Suzi Brent – dispatcher, answered the first 999 call on 7/7

I was still quite new to call handling then and it just seemed like an ordinary call at first. It was the fire brigade calling on the phone telling us there had been some kind of explosion at Liverpool St. They thought it was a power surge. They didn’t have a lot of information other than that so I just took the information down and passed it on and moved onto the next call.

It started to get unusually busy for that time of day and I noticed that all my colleagues were engaged in taking calls. I heard someone getting a running commentary of what was going on at Aldgate East. We were getting calls from other stations and it sounded very odd – how could there be a power surge affecting all these places at once?

Some of our more experienced colleagues left the control room to go into our Special Operations Centre (SOC) wearing yellow tabards and we stayed behind to manage the response to the rest of London’s calls.
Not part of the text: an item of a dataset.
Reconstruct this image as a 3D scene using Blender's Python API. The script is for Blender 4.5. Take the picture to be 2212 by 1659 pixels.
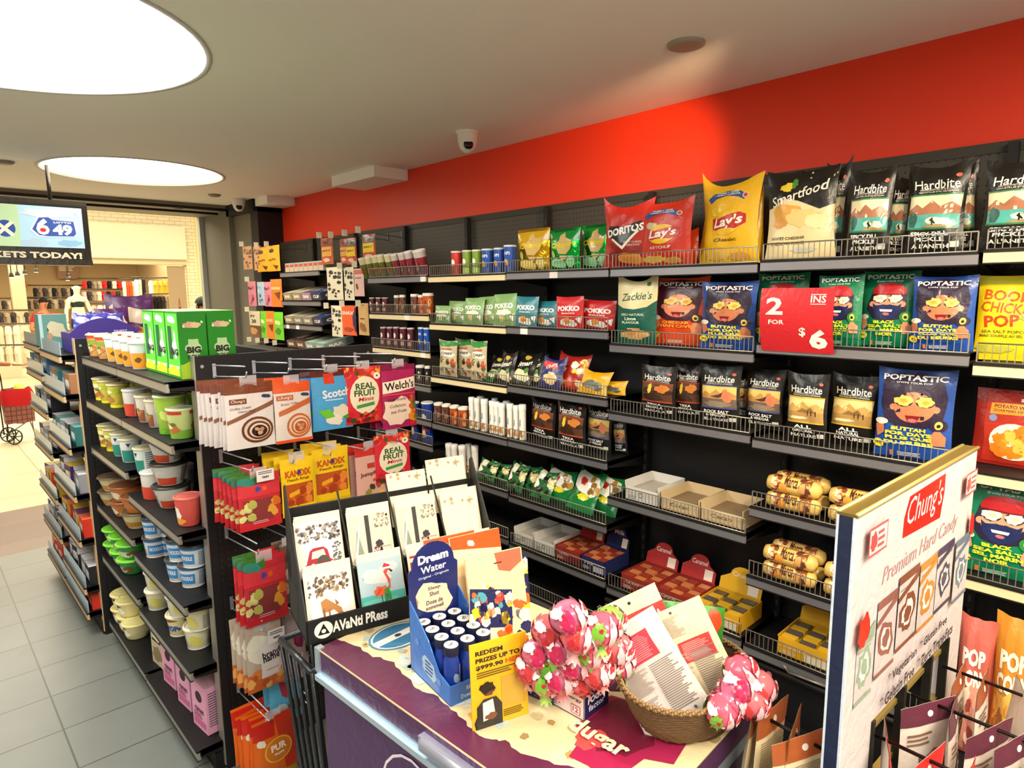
import bpy, bmesh, math, random
from mathutils import Vector, Matrix, geometry
for o in list(bpy.data.objects): bpy.data.objects.remove(o)
SC = bpy.context.scene
COL = SC.collection
PI = math.pi
rad = math.radians

# ---------------------------------------------------------------- camera
EYE = 1.80; FPX = 1397.8
_y, _p, _r = rad(43.33), rad(8.18), rad(-.544)
FW = Vector((math.sin(_y)*math.cos(_p), math.cos(_y)*math.cos(_p), -math.sin(_p)))
_r0 = Vector((math.cos(_y), -math.sin(_y), 0)); _u0 = _r0.cross(FW)
RT = _r0*math.cos(_r)+_u0*math.sin(_r); UP = -_r0*math.sin(_r)+_u0*math.cos(_r)
cam = bpy.data.objects.new('camera', bpy.data.cameras.new('camera')); COL.objects.link(cam)
M3 = Matrix((RT, UP, -FW)).transposed()
cam.matrix_world = Matrix.Translation((0, 0, EYE)) @ M3.to_4x4()
cam.data.sensor_width = 36; cam.data.lens = FPX/2212*36; cam.data.clip_start = .05; cam.data.clip_end = 100
SC.camera = cam

# ---------------------------------------------------------------- world, exposure, lights
SC.view_settings.view_transform = 'Standard'; SC.view_settings.look = 'None'
SC.view_settings.gamma = 1; SC.view_settings.use_curve_mapping = False
SC.view_settings.exposure = 0.66
wd = bpy.data.worlds.new('world'); SC.world = wd; wd.use_nodes = True
wd.node_tree.nodes['Background'].inputs[0].default_value = (1, .93, .84, 1)
wd.node_tree.nodes['Background'].inputs[1].default_value = .42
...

Suddenly this eerie quiet set in. Half the staff had moved into SOC and call handling were still doing our job but there weren’t any calls to take

I felt quite scared in general that we were in London in a vulnerable place – control room could be a target. I was scared for people I knew. I didn’t know if people I knew might be on the train.

That night someone drove me home because there was no public transport and we went past Aldgate station and I could see the remains of the response – the cordons – and that really brought it home to me.

It’s important to mark these anniversaries. Those people died and they are no longer with us and we need to remember their stories and we need to make sure this never happens again.